The New York Times recently announced that Wake Forest University in North Carolina and Smith College in Massachusetts will make the SAT optional for those applying for admission (Tamar Lewin, "2 Colleges End Entrance Exam Requirement").

George K. Cunningham, a retired psychometrician at the University of Louisville took umbrage: "This move on the part of Wake Forest is a cynical ploy to raise their average SAT scores so they look better to U. S. News (U. S. News & World Report ranks colleges and universities -- GWB). If they really opposed the tests they would not have students submit them nor would they report their school average. By making them optional, they know high scorers will submit their test scores. It is the lower scorers who will not. Thus the average score on the SAT for Wake Forest will go up. The smaller liberal arts schools who have done this have seen nice increases in their scores. Quite cynical, I would say."

Since people in many fields game quantitative measures (TV shows during sweeps months, on-time performance of airlines, police traffic ticket quotas crime statistics, and, most notoriously, McNamara's body counts during the Vietnam war) in order to look better, this is a reasonable view. But wrong. The point of making the SAT optional is to play it down. The Wake press release said they hoped to broaden the base of applicants. I defended the move pointing to Bates College and summarizing the results of an early study of what happened when Bates ended its SAT requirement.

That produced an email from someone who actually worked on a later Bates study in 2004 that covered a 20-year period (www.bates.edu/ip-optional-testing-20years.xml):

Submitters graduate at a .1% rate higher than non-submitters.

Submitters had a GPA .05 points higher than non-submitters.

Bates has doubled its applicant pool.

The academic ratings of admissions staff are accurate -- testing is not necessary to predict academic success (Bates uses it for counseling and placement).

White non-submitters outnumber people of color non-submitters 5-1 (in other words, it's not an affirmative action policy).

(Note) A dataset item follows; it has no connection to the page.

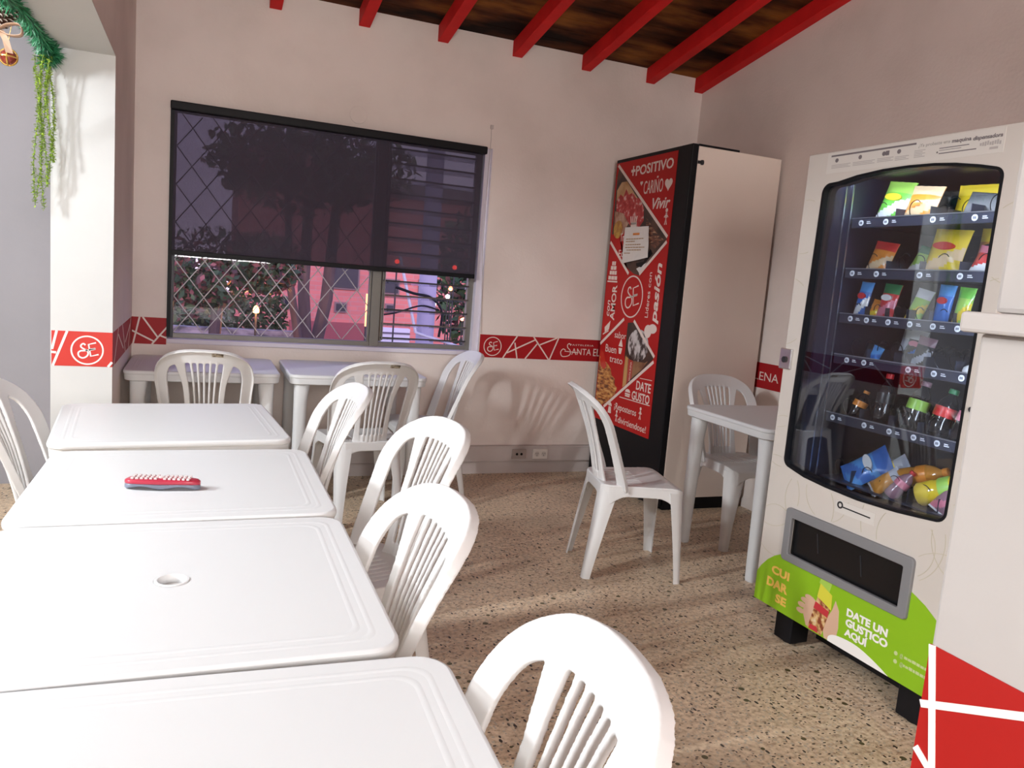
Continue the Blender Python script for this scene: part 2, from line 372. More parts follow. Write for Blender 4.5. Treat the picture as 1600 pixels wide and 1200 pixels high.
# red wall borders. build in local plane (x along, z up, y = depth) and rotate
def border(name, x0, x1, z0, z1, lines, M, red=red_m, lw=0.009, extra=None, cm=cream_m):
    b = MB(); b.box(x0, x1, -0.0015, 0, z0, z1, M=M); o = struct(b.build(name, red))
    l = MB()
    for i, pts in enumerate(lines): l.stroke(pts, lw, -0.0024 - 0.00012 * i, -0.0012 + 0.00005 * i)
    if extra: extra(l)
    l.v = [tuple(M @ Vector(v)) for v in l.v]
    l.build('line_pattern', cm, o)
    return o
Mb = Matrix.Translation((0, D, 0)); BZ0, BZ1 = 0.808, 0.962
border('trim_4', XL, WX0 - 0.002, BZ0, BZ1, [[(-0.319, BZ1), (-0.351, BZ0)], [(-0.359, 0.883), (-0.244, 0.825)], [(-0.253, BZ0), (-0.174, 0.911)], [(-0.303, BZ1), (-0.224, 0.850)], [(-0.217, 0.862), (-0.178, 0.847)]], Mb)
def eb(l):
    monogram(l, 1.842, 0.884, 0.062, 0.0055, -0.0024, -0.0012)
bo = border('trim_5', 1.748, XR, BZ0, BZ1, [[(2.017, BZ1), (1.922, BZ0)], [(2.003, 0.916), (2.027, BZ0)], [(1.950, 0.844), (2.151, 0.941)], [(2.087, BZ0), (2.170, 0.915)], [(2.140, BZ1), (2.266, BZ0)], [(2.192, 0.910), (2.318, BZ1)], [(2.330, BZ1), (2.272, BZ0)]], Mb, extra=eb)
def santa(parent, x, M, off=0):
    text('lettering', 'PASTELERIA', x + 0.070, 0.9145, 0.012, cream_m, parent, width=0.185, M=M, depth=-0.0016, sp=1.2)
    l = MB()
    S = catmull([(0.100, 0.030), (0.084, 0.044), (0.066, 0.034), (0.070, 0.014), (0.096, -0.006), (0.100, -0.034), (0.070, -0.050), (0.018, -0.052), (0.0, -0.022), (0.022, 0.002), (0.05, -0.006)], 5)
    l.stroke([(x + p.x * 0.75, 0.886 + p.y * 0.95) for p in S], 0.006, -0.0024, -0.0012)
    l.stroke([(x + 0.03, 0.873), (x + 0.14, 0.866)], 0.005, -0.0024, -0.0012)
    l.v = [tuple(M @ Vector(v)) for v in l.v]; l.build('swash', cream_m, parent)
    text('lettering', 'ANTA', x + 0.085, 0.851, 0.047, cream_m, parent, width=0.155, M=M, depth=-0.0016)
    text('lettering', 'ELENA', x + 0.258, 0.847, 0.055, cream_m, parent, width=0.165, M=M, depth=-0.0016)
santa(bo, 2.355, Mb)
# right wall: local x runs towards the camera
Mr = Matrix.Translation((XR, D, 0)) @ Matrix.Rotation(R(-90), 4, 'Z')
bo = border('trim_6', 0, D - 1.0, BZ0 - 0.02, BZ1 - 0.015, [[(0.2, BZ1 - 0.02), (0.33, BZ0)], [(1.3, BZ0), (1.5, BZ1 - 0.02)], [(1.5, BZ0), (1.35, BZ1 - 0.02)]], Mr)
text('lettering', 'SANTA', 0.66, 0.838, 0.055, cream_m, bo, width=0.19, M=Mr, depth=-0.0016)
text('lettering', 'ELENA', 0.875, 0.838, 0.055, cream_m, bo, width=0.27, M=Mr, depth=-0.0016)
# left stub side face: local x runs away... towards +Y, facing +X
Ml = Matrix.Translation((XL, YP, 0)) @ Matrix.Rotation(R(90), 4, 'Z')
border('trim_7', 0.0, D - YP, BZ0, BZ1, [[(0.05, BZ0), (0.25, BZ1)], [(0.45, BZ1), (0.62, BZ0)], [(0.8, BZ0), (0.95, BZ1)], [(0.25, 0.93), (0.5, 0.84)], [(0.62, 0.86), (0.9, 0.93)]], Ml)
Mp = Matrix.Translation((0, YP - 0.003, 0))
def ep(l): monogram(l, -0.458, 0.880, 0.062, 0.0065, -0.0024, -0.0012)
border('trim_8', XW + 0.004, XL, BZ0, BZ1, [[(-0.576, BZ1), (-0.594, 0.880)], [(-0.536, BZ1), (-0.591, BZ0)], [(-0.596, 0.868), (-0.578, 0.866)], [(-0.376, BZ0), (-0.360, 0.830)]], Mp, red=redf_m, lw=0.010, extra=ep, cm=mat('white_lettering', (0.84, 0.80, 0.77), 0.5))
# near wall: faces -X, local x runs towards the camera (-Y)
Mn = Matrix.Translation((FX, FY, 0)) @ Matrix.Rotation(R(-90), 4, 'Z')
border('trim_9', 0.0, 0.457, BZ0 - 0.005, BZ1 + 0.003, [[(0.003, 0.965), (0.030, 0.803)], [(0.0, 0.8935), (0.115, 0.944), (0.3, 1.02)][:2], [(0.002, 0.842), (0.055, 0.803)], [(0.09, 0.803), (0.2, 0.965)], [(0.11, 0.942), (0.16, 0.962)]], Mn, red=mat('red_vinyl_by_door', (0.38, 0.012, 0.009), 0.5, spec=0.2), lw=0.0085, cm=mat('white_lettering', (0.84, 0.80, 0.77), 0.5))

# ------------------------------------------------------------------ the window
frame_m = mat('dark_window_steel', (0.05, 0.05, 0.055), 0.45, 0.4)
alu_m = mat('grey_window_steel', (0.22, 0.21, 0.19), 0.5, 0.5)
lav_m = mat('sill_paint', (0.70, 0.66, 0.74), 0.55)
win = empty('window_1', (0, D, 0)); struct(win)
mb = MB(); yf = 0.085
mb.box(WX0, WX1, yf - 0.02, yf + 0.03, WZ1 - 0.04, WZ1); mb.box(WX0, WX0 + 0.03, yf - 0.02, yf + 0.03, WZ0, WZ1)
mb.build('window_frame', frame_m, win, bevel=0.003)
mb = MB(); mb.box(WX0 + 0.02, WX1, yf - 0.01, yf + 0.03, WZ0, WZ0 + 0.035); mb.box(1.015, 1.075, yf - 0.02, yf + 0.03, WZ0, WZ1); mb.box(1.000, 1.015, yf - 0.005, yf + 0.03, WZ0, WZ1)
mb.box(WX1 - 0.075, WX1, yf - 0.02, yf + 0.03, WZ0, WZ1)
mb.build('mullion', alu_m, win, bevel=0.003)
mb = MB(); mb.box(WX0, WX1, -0.014, yf - 0.012, WZ0 - 0.02, WZ0 + 0.006); mb.build('window_sill', lav_m, win, bevel=0.003)
mb = MB(); mb.box(WX1 - 0.045, WX1 + 0.001, 0.015, yf + 0.02, WZ0, WZ1); mb.box(WX1 - 0.006, WX1 + 0.001, 0, 0.015, WZ0, WZ1); mb.build('window_reveal', lav_m, win)
# diamond grille
mb = MB(); gx0, gx1, gz0, gz1 = WX0 + 0.03, 1.0, WZ0 + 0.035, WZ1 - 0.04; px, pz = 0.165, 0.215; yg = yf + 0.012
for i in range(-12, 20):
    for s in (1, -1):
        # line z = gz0 + s*(x - c)*pz/px
        c = gx0 + i * px; seg = []
        for k in range(121):
            x = gx0 + (gx1 - gx0) * k / 120; z = gz0 + s * (x - c) * pz / px
            if gz0 <= z <= gz1: seg.append((x, z))
        if len(seg) > 2: mb.tube([(seg[0][0], yg, seg[0][1]), (seg[-1][0], yg, seg[-1][1])], 0.0032, 6)
mb.build('window_grille', mat('grille_paint', (0.50, 0.47, 0.46), 0.5, 0.2), win)
def glass_mat(name, tint=(1, 1, 1), refl=0.08, rough=0.0):
    m = bpy.data.materials.new(name); m.use_nodes = True; n = m.node_tree; n.nodes.clear()
    o = n.nodes.new('ShaderNodeOutputMaterial'); t_ = n.nodes.new('ShaderNodeBsdfTransparent'); g = n.nodes.new('ShaderNodeBsdfGlossy'); mx = n.nodes.new('ShaderNodeMixShader')
    fr = n.nodes.new('ShaderNodeLayerWeight'); fr.inputs['Blend'].default_value = 0.25
    ma = n.nodes.new('ShaderNodeMath'); ma.operation = 'MULTIPLY_ADD'; ma.inputs[1].default_value = 0.6; ma.inputs[2].default_value = refl
    n.links.new(fr.outputs['Fresnel'], ma.inputs[0])
    t_.inputs['Color'].default_value = (*tint, 1); g.inputs['Roughness'].default_value = rough; g.inputs['Color'].default_value = (0.95, 0.97, 1, 1)
    n.links.new(ma.outputs[0], mx.inputs[0]); n.links.new(t_.outputs[0], mx.inputs[1]); n.links.new(g.outputs[0], mx.inputs[2]); n.links.new(mx.outputs[0], o.inputs['Surface'])
    return m
pane_m = glass_mat('window_pane_glass', (0.93, 0.92, 0.95), 0.01)
MB().box(gx0, gx1, yf + 0.02, yf + 0.024, gz0, gz1).build('glass_pane', pane_m, win)
# louvre blades
slat_m = mat('louvre_edge_steel', (0.16, 0.15, 0.15), 0.35, 0.7)
for k in range(14):
    z = WZ0 + 0.055 + k * 0.092
    Mx = Matrix.Translation((0, yf + 0.01, z)) @ Matrix.Rotation(R(-12), 4, 'X')
    mb = MB(); mb.box(1.08, WX1 - 0.08, -0.045, 0.045, -0.0025, 0.0025, M=Mx); o = mb.build('louvre_blade', pane_m, win)
    mb = MB(); mb.box(1.08, WX1 - 0.08, -0.050, -0.044, -0.005, 0.005, M=Mx); mb.build('blade_edge', slat_m if k % 2 else frame_m, o)
mb = MB(); mb.box(1.078, 1.088, yf - 0.035, yf + 0.005, WZ0 + 0.04, WZ1 - 0.04); mb.box(WX1 - 0.088, WX1 - 0.078, yf - 0.035, yf + 0.005, WZ0 + 0.04, WZ1 - 0.04)
mb.tube([(1.09, yf - 0.045, WZ0 + 0.05), (1.09, yf - 0.045, WZ1 - 0.1)], 0.005, 6)
mb.build('louvre_carrier', alu_m, win)
# roller blind
bl = empty('roller_blind', (0, D, 0), 0, 'black see-through roller blind covering the upper window', 'blind')
bz = 1.345
bm_ = bpy.data.materials.new('blind_mesh_fabric'); bm_.use_nodes = True; n = bm_.node_tree; n.nodes.clear()
o_ = n.nodes.new('ShaderNodeOutputMaterial'); t_ = n.nodes.new('ShaderNodeBsdfTransparent'); d_ = n.nodes.new('ShaderNodeBsdfDiffuse'); mx = n.nodes.new('ShaderNodeMixShader')
d_.inputs['Color'].default_value = (0.072, 0.062, 0.085, 1); mx.inputs[0].default_value = 0.78
n.links.new(t_.outputs[0], mx.inputs[1]); n.links.new(d_.outputs[0], mx.inputs[2]); n.links.new(mx.outputs[0], o_.inputs['Surface'])
mb = MB(); mb.box(WX0 + 0.012, 1.672, -0.012, -0.0115, bz, 2.14); mb.build('blind_fabric', bm_, bl)
mb = MB(); mb.box(WX0 - 0.002, 1.688, -0.055, -0.002, 2.125, 2.172); mb.build('head_box', black_m, bl, bevel=0.006)
mb = MB(); mb.box(WX0 + 0.012, 1.672, -0.020, -0.004, bz - 0.018, bz + 0.010); mb.build('bottom_bar', black_m, bl, bevel=0.003)
mb = MB(); mb.box(WX0 - 0.002, WX0 + 0.018, -0.014, -0.002, WZ0 + 0.02, 2.13); mb.build('side_rail', black_m, bl)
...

Application rates from women, students of color, international students, rural students, students with disabilities, and students with talents in athletics, the arts and debate, have all risen dramatically (that is to say, applications from groups that worry about test scores).

Submitters and non-submitters choose similar majors except that non-submitters are more likely to major in fields that put a premium on creativity and originality.

There are fewer non-submitters in fields that require further standardized testing, but in fields that don't, including business executive officers and finance careers, submitters and non-submitters are equally represented.

The earlier report I had seen also reported no GPA difference even though submitters scored 150 total SAT points higher than non-submitters. These two statistics held up over time. The earlier report also said that the faculty were happier with the incoming freshmen classes under the SAT-optional policy than they had been when the SAT was required.

As with Bates, Wake will require students to submit SAT or ACT scores after they are admitted. If these students are included in averages, then the average will likely decline. However, the SAT statistics at the Wake Forest Website is not an average; it's the range of applicants in the middle 50 percent of scorers, in Wake's case, 1080 to 1400. This statistic would appear to be little affected by the new policy. This is also the statistic that U. S. News uses as one indicator in its rankings; it does not report simple averages.

I doubt that Wake needs to looks better to U. S. News. It is 30th among national universities and has over 9,000 applicants for its 1,200 freshman openings.

The SAT's principal developer in 1926, Carl Campbell Brigham, viewed it as a "mere supplement" to the rest of the high school record and warned against giving it too much weight. Would that the nation had heeded his warning.